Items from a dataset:
---------------
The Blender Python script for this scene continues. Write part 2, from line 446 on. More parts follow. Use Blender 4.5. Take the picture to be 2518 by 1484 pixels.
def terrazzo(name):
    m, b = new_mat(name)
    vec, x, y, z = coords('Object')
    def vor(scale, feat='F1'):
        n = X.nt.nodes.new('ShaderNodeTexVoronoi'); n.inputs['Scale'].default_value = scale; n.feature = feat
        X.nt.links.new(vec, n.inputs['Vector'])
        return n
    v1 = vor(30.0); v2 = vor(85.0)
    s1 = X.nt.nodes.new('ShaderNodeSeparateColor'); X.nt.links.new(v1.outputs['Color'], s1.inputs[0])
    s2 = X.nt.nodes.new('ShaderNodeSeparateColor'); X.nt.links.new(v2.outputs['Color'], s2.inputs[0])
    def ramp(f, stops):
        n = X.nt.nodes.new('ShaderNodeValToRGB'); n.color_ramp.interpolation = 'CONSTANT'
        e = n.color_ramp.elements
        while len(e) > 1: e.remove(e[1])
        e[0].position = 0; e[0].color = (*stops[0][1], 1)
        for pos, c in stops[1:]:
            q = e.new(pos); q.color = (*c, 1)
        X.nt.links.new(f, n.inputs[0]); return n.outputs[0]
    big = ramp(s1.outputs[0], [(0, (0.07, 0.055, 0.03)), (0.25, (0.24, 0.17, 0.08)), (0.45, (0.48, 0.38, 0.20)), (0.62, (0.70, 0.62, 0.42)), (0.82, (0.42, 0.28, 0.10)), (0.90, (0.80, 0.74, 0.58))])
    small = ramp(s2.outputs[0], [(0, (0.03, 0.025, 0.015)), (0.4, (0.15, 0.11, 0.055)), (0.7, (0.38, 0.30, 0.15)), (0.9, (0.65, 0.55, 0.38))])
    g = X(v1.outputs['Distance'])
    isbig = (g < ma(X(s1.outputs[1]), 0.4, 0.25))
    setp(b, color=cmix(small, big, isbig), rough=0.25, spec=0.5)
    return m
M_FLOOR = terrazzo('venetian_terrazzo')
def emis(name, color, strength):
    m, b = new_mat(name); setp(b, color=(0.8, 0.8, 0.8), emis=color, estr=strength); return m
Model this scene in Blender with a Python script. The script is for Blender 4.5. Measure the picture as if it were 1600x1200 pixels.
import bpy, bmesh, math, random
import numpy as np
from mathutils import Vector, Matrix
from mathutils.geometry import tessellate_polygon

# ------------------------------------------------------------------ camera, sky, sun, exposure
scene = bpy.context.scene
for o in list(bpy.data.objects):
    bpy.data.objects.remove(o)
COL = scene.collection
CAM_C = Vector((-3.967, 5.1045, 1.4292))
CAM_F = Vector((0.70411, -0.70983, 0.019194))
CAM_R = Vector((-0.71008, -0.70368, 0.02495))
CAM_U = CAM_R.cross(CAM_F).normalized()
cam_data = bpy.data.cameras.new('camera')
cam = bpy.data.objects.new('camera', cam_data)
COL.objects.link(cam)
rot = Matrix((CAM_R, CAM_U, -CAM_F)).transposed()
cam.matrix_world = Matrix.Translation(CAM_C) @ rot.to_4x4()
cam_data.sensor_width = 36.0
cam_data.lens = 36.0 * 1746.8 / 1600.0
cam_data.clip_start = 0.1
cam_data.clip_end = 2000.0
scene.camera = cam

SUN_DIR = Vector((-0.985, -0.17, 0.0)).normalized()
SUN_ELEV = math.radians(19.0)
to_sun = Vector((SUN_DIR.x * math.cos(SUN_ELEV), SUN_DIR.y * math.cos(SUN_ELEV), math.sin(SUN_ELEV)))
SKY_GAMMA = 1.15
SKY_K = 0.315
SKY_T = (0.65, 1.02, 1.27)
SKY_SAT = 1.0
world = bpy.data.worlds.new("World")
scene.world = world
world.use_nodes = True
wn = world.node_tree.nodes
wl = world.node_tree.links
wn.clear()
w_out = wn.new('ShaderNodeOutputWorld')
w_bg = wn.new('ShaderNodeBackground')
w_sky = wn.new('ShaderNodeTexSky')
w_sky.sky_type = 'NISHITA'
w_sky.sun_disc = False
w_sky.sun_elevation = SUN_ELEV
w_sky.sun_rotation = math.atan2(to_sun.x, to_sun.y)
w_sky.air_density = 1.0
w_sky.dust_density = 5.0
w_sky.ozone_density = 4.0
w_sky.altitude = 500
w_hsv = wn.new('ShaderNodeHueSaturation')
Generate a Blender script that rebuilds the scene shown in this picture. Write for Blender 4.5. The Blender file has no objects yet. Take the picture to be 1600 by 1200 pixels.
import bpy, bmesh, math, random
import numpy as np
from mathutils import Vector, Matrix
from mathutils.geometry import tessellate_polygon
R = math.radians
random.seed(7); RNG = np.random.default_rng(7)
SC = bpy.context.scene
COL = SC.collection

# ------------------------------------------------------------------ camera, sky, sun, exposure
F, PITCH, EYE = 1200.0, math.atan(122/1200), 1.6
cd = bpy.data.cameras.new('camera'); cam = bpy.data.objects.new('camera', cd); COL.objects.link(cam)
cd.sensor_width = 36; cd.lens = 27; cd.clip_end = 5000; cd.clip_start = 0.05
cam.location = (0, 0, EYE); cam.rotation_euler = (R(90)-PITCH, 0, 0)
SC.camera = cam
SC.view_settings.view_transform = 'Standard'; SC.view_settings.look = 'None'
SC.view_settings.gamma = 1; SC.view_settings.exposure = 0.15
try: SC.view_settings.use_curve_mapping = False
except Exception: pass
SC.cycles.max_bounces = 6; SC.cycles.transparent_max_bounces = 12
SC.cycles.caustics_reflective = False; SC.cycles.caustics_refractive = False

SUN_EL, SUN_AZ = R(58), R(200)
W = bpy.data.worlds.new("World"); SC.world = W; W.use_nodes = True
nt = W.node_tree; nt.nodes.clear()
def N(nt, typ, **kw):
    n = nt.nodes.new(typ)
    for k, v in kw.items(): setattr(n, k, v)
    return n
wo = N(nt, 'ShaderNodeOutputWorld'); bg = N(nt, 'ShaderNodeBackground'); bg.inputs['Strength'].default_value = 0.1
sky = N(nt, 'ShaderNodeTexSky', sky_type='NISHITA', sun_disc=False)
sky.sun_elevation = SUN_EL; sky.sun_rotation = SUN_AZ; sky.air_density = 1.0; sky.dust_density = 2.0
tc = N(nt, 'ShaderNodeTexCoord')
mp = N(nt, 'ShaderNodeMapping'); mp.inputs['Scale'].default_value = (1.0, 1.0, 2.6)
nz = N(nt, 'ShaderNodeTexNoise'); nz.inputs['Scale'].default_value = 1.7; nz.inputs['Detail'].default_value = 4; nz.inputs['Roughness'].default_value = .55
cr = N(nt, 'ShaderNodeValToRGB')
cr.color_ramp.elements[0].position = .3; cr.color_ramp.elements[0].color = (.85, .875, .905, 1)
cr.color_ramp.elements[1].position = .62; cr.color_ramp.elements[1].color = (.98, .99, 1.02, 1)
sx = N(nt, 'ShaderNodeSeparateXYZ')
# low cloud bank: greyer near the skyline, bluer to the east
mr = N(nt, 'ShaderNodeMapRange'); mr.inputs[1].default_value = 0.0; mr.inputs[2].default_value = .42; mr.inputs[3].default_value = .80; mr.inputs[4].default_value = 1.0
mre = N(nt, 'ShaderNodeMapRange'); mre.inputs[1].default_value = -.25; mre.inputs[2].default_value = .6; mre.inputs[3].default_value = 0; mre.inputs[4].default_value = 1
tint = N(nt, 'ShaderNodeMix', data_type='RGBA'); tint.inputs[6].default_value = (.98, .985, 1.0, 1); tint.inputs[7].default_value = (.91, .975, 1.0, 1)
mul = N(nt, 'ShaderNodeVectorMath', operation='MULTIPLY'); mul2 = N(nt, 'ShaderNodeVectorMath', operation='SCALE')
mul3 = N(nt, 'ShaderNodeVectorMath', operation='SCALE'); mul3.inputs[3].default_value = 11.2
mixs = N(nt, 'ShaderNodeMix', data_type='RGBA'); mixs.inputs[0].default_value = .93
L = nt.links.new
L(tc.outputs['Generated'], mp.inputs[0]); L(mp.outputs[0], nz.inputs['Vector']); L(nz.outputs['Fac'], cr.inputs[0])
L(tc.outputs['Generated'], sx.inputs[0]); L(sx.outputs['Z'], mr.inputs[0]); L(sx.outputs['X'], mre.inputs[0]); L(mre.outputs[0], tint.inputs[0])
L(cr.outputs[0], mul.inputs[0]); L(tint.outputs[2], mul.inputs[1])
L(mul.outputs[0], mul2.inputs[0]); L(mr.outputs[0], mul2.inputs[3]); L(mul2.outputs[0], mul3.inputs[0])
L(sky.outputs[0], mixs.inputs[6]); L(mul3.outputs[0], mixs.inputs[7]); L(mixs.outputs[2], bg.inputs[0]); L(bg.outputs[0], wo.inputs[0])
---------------
→ **Written instruction**:
Please write out the material word for word from its first line through the line holding "m, b = new_mat(name);", including both, and no line past it.

→ **The response**:
The Blender Python script for this scene continues. Write part 2, from line 446 on. More parts follow. Use Blender 4.5. Take the picture to be 2518 by 1484 pixels.
def terrazzo(name):
    m, b = new_mat(name)
    vec, x, y, z = coords('Object')
    def vor(scale, feat='F1'):
        n = X.nt.nodes.new('ShaderNodeTexVoronoi'); n.inputs['Scale'].default_value = scale; n.feature = feat
        X.nt.links.new(vec, n.inputs['Vector'])
        return n
    v1 = vor(30.0); v2 = vor(85.0)
    s1 = X.nt.nodes.new('ShaderNodeSeparateColor'); X.nt.links.new(v1.outputs['Color'], s1.inputs[0])
    s2 = X.nt.nodes.new('ShaderNodeSeparateColor'); X.nt.links.new(v2.outputs['Color'], s2.inputs[0])
    def ramp(f, stops):
        n = X.nt.nodes.new('ShaderNodeValToRGB'); n.color_ramp.interpolation = 'CONSTANT'
        e = n.color_ramp.elements
        while len(e) > 1: e.remove(e[1])
        e[0].position = 0; e[0].color = (*stops[0][1], 1)
        for pos, c in stops[1:]:
            q = e.new(pos); q.color = (*c, 1)
        X.nt.links.new(f, n.inputs[0]); return n.outputs[0]
    big = ramp(s1.outputs[0], [(0, (0.07, 0.055, 0.03)), (0.25, (0.24, 0.17, 0.08)), (0.45, (0.48, 0.38, 0.20)), (0.62, (0.70, 0.62, 0.42)), (0.82, (0.42, 0.28, 0.10)), (0.90, (0.80, 0.74, 0.58))])
    small = ramp(s2.outputs[0], [(0, (0.03, 0.025, 0.015)), (0.4, (0.15, 0.11, 0.055)), (0.7, (0.38, 0.30, 0.15)), (0.9, (0.65, 0.55, 0.38))])
    g = X(v1.outputs['Distance'])
    isbig = (g < ma(X(s1.outputs[1]), 0.4, 0.25))
    setp(b, color=cmix(small, big, isbig), rough=0.25, spec=0.5)
    return m
M_FLOOR = terrazzo('venetian_terrazzo')
def emis(name, color, strength):
    m, b = new_mat(name); setp(b, color=(0.8, 0.8, 0.8), emis=color, estr=strength); return m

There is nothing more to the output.